Menteri Investasi/Kepala Badan Koordinasi Penanaman Modal (BKPM) Bahlil Lahadalia menyampaikan paparannya dalam Sesi Pleno Kelima B20 Summit Indonesia 2022 di Nusa Dua, Kabupaten Badung, Bali, Minggu (13/11)

Menteri Investasi/Kepala Badan Koordinasi Penanaman Modal (BKPM) Bahlil Lahadalia mengungkapkan upaya Indonesia untuk bisa mendorong investasi secara adil menyebar ke negara-negara berkembang melalui Presidensi G20.

Menurut Bahlil, penyebaran investasi global saat ini tidak merata, khususnya terkait investasi hijau.

“Negara berkembang hanya mendapatkan seperlima, dan negara maju paling besar,” katanya dalam kegiatan temu media di Nusa Dua, Bali, Senin (14/11).

Bahlil menjelaskan saat ini dunia tengah gencar mendorong energi hijau atau green energy. Bahkan produk-produk yang yang dihasilkan menggunakan EBT memiliki nilai jual berbeda dengan produk yang tidak menggunakan EBT.

Namun negara-negara besar di kelompok G20, yang memegang 80 persen PDB dunia, 75 persen ekspor dunia, serta memegang 60 persen populasi dunia, justeru mendapatkan porsi investasi besar di sektor EBT.

“Apa yang terjadi, aliran investasi untuk EBT, itu tidak adil. Jadi kalau seperlimanya hanya dikuasai negara berkembang yang masuk G20, itu terjadi ketimpangan luar biasa. Maka Indonesia menginisiasi agar terjadi keadilan penyebaran investasi untuk EBT,” katanya.

Melalui pertemuan tingkat menteri perdagangan, investasi, dan industri (Trade, Investment and Industry Ministrial Meeting/TIIMM), Pemerintah Indonesia berjuang meminta dukungan dari negara berkembang lainnya untuk bisa mendapatkan ruang untuk bisa berkembang.

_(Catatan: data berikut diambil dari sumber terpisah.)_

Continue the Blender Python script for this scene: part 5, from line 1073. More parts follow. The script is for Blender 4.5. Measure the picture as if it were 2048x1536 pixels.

Terlebih, negara-negara berkembang ini kaya akan sumber daya alam.

“Itu pun perdebatan panjang, Alhamdulilah saya sendiri yang memimpin delegasi tingkat menteri dan disetujui terjadi pemerataan penyebaran alur investasi,” kata Bahlil Lahadalia.

Dengan disepakatinya poin soal penyebaran arus investasi EBT ke negara berkembang, Bahlil menjelaskan kini negara maju harus bijak dan berjiwa besar untuk melakukan investasi di negara-negara berkembang, termasuk Indonesia.

Saat ini pihaknya akan melakukan tindak lanjut secara teknis dengan menyusun strategi “jemput bola” untuk menggaet investasi dari negara maju tersebut. Menurutnya, butuh strategi kreatif untuk menjemput investasi yang kini peluangnya semakin terbuka lebar bagi negara berkembang.

“Ini kesepakatan, kesepahaman. Sebuah kesadaran bersama dan sudah membuka diri. Sama seperti di Paris Agreement, ada sebuah kesadaran bersama, bagi negara yang kreatif, maka dia akan mendapatkan porsi yang lebih baik,” kata Bahlil Lahadalia.